Being There: Learning to Live Cross-Culturally, edited by Sarah H. Davis and Melvin Konner (Harvard University Press, 2011).
Excerpt from “Mad to Be Modern,” co-written with Alma Gottlieb:
Philip: Casting Spells
I looked up from the table, and there was that fellow we’d met at the soccer game, the odd one. He stood too close to me, smiling, but I’d grown used to my sense of personal space being violated—the Beng standard of curiosity demanded close quarters.
I went through the usual exchange of morning greetings and prepared to return to my typewriter when he backed away a few steps and brought something he held in his hand up to his face, positioning it. It looked like one of those Marlboro cigarette hard packs. Avoiding Beng once again, he said, “Bonjour,” made a clicking voice, moved a foot to his left, and clicked his tongue again.
The cigarette pack, I guessed, was his idea of a camera, and when he clicked again I decided to go along with the joke. I sat up straight and drained my face of all humor or expression—the typical stiff expression of a Beng person posing in front of a camera. Two could play at this game of cultural reversal.
A few people in the compound laughed at the sight of me. The fellow—I couldn’t remember his name—took this as encouragement and framed me in his sight again and again until the joke lost its energy, became strained. I returned to my noisy typing, the keys’ clacking competing with his clicking sounds, which he now directed toward Alma and Nathaniel. Soon enough, he gave up the game—but then pulled up a chair and sat beside me. I tried to pretend he wasn’t there, but he held out his cigarette pack for me to admire, and I gave it a glance. It had been altered somehow, and when he saw my interest, he smiled and motioned for me to hold it.

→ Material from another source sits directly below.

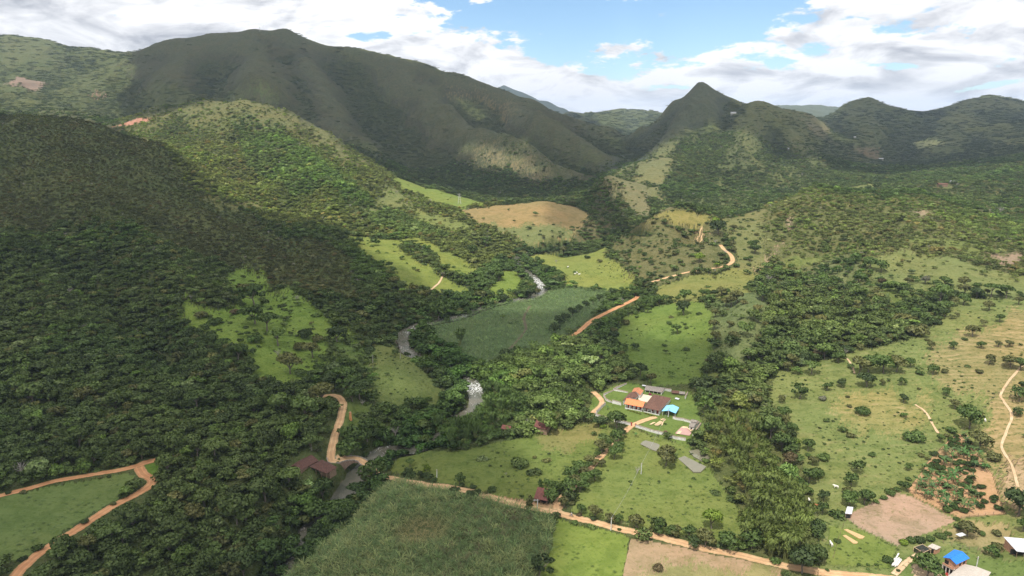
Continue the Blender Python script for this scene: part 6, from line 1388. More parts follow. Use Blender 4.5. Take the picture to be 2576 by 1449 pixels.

He’d cut out a circular hole near the top of both sides and used the excised cardboard to fashion the raised rim of a lens. He’d even rigged up a little square in one corner as a viewfinder. Clearly, his little joke was more premeditated that I’d imagined.

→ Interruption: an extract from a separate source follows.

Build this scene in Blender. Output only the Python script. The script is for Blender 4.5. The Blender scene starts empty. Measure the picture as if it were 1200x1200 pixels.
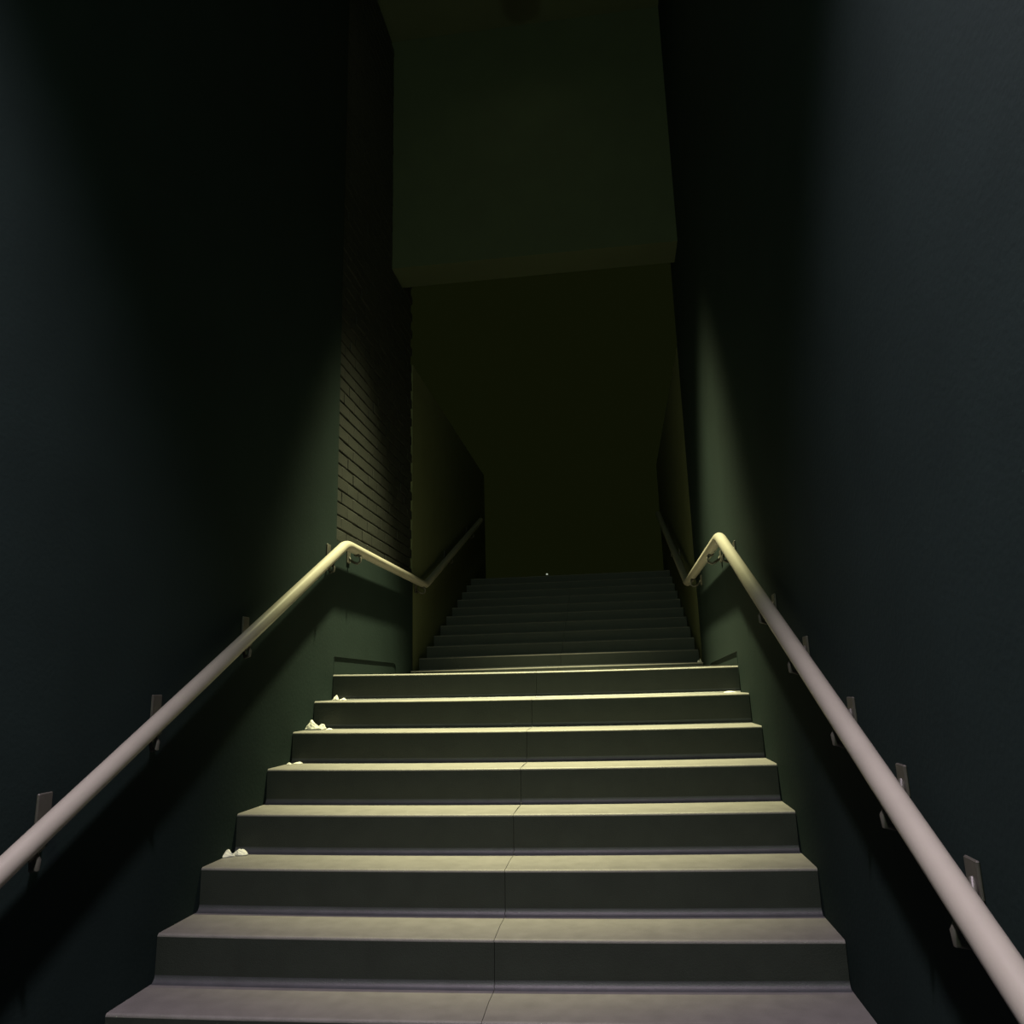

“It’s my camera,” he said in French, “and me, I’m the Prime Minster.”
I nodded, admired his prized creation, gave him a nod of respect, and then showed the cigarette pack to Alma, then to Nathaniel. Our son carefully examined its intricacies, then raised it and took a picture of the young man, who feigned unhappiness that the fiction of cultural reversal had been broken. He demanded his camera back and soon left the compound.
“Wow, what a comedian,” I said to Alma, though I couldn’t help wondering if there was something more to this encounter; his unhappiness at the end had seemed a little too real.
It wouldn’t take long for us to find out, since Amenan was already making a beeline to us, her juicy-gossip face firmly in place—at times like this, Amenan was most Amenan.
She found a seat, smoothed a few crinkles on the pagne skirt over her legs, and said, “That was Matatu. He’s mad, you know.”
“Mad?” Alma repeated, unsure she’d heard correctly.
“He used to be the village barber. He’s been well for over a year, but since you arrived in Asagbé . . .” Amenan paused. “Now he’s back to saying that he’s the Prime Minister of Côte d’Ivoire.”
Alma glanced at me, her face stricken. What I thought had been a performance of village stand-up now slipped from the realm of entertainment onto another stage, one on which there was little laughter. Anthropologists like to think they can be invisible while conducting fieldwork, even if they know that’s impossible. Now, our simple presence might actually be triggering a young man’s return to mental illness.
Or was our presence here really all that “simple”? In this village with no electricity or running water, we’d brought with us a caravan of Western goodies—examples of a world far beyond the reach of the villagers. Just on the table before me sat my typewriter, a hand pump for purifying water, and Alma’s tape recorder. Our material entourage was anything but invisible.
The Rose Metal Press Field Guide to Writing Flash Nonfiction, edited by Dinty W. Moore (Rose Metal Press, 2012).
Contributors include Jenny Boully, Rigoberto Gonzalez, Robin Hemley, Patrick Madden, Brenda Miller, Kyle Minor, Lia Purpura, Sue William Silverman.
Excerpt is from “The Ant in the Water Droplet”:
The memories we have of our lives are not a continuous narrative. Instead, they are more akin to the several arcs of a skipping stone—three, four, five, six splashes and onward. Flash nonfiction is in many ways an ideal form to capture the world of those splashes of memory, fueled by the energy of the previous arc’s path descending into the water, as well as, at the end of the brief essay, the energy urging up to the curve of another arc. In this way of thinking, a flash nonfiction piece doesn’t have a beginning so much as a point of entry, and a point of departure rather than an ending. In much the same way poetry employs negative space, a flash nonfiction piece can imply and silently give shape to its before and after.